Roses in June and Keeping Track of Names

The roses seem relatively happy this year, although I think at least a couple will need to be moved this fall due to encroaching shade.

I have a very nice apricot shrub rose that catches sunbeams in early morning light. It’s been bugging me for years, so I decided to see if I ever knew the varietal name of this rose. I started with my photographs from 2000. Yes—the end of the last century; I have verified that by June 2000, I had already lost track of the name of this rose. The rose has always reveled in sunbeams, and I have always reveled in its reveling.

A fully opened apricot rose in a morning sunbeam. Photographed on June 18, 2023.

Then there’s the rather tall, enthusiastic pink rose—very thorny—that has beautiful clusters of loosely doubled pink petals. I thought it was the Mary rose, but it is over 5 feet tall and not a repeat bloomer. The Mary rose tops out around 4 feet and is a repeat bloomer.

Closeup of gracefully aging pink roses. Photographed on June 9, 2023.
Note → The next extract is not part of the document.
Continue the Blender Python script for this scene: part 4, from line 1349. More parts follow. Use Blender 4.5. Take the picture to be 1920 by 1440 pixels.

Tucked under the arcing canopy of the tall, pink rose is a much smaller plant; it is about 3 feet tall, but not as wide, with fuller flowers in a deep pink. It is possibly Rose de Rêscht, based on labelled, older photographs, but I am not positive. It smells fabulous.

A deep pink rose, nearly fully opened. Photographed on June 14, 2023.

I have managed to keep track of the name of the final rose for today because it is my only yellow rose. It is Windrush, another very fragrant rose—my favorite. The flowers start the day yellow and end it cream-colored. They age to white rapidly.

A spray of Windrush roses. Photographed on June 20, 2023.

The moral of this story? Write the names of plants down somewhere! Put a tag next to the plant. Take pictures and label the photos with the varietal name. Add a caption in the photo app on your phone or computer. Change the file names to make them descriptive. 

You could print photos and write names on the back. The chain drugstores still print photographs. You can send the files to the nearest one and pick them up in an hour or so. 

Here’s how to add captions in Photos on an iPhone. I found this inadvertently; it’s always worth playing around with software.

Tap the photograph you want to label. It will come up onscreen, ready to edit.

A screenshot of a photograph in the Photos app on the iPhone.

Drag the photo up towards the top of the screen to reveal the photograph’s metadata, including a blank caption field.

A screenshot of the metadata for the photograph in the Photos app.

Click anywhere in the blank white space—the field—labeled Add a Caption to add a caption.

A screenshot of my new caption for the pink mystery rose, reminding me that it’s the one by the neighbor’s garage.

It’s a note-to-self, but don’t get too cryptic, because then  you’ll end up unable to recall the names anyway.

This experience brought to mind the photo albums my parents left behind. Neither people nor places were labelled, and there’s no one left who can identify them.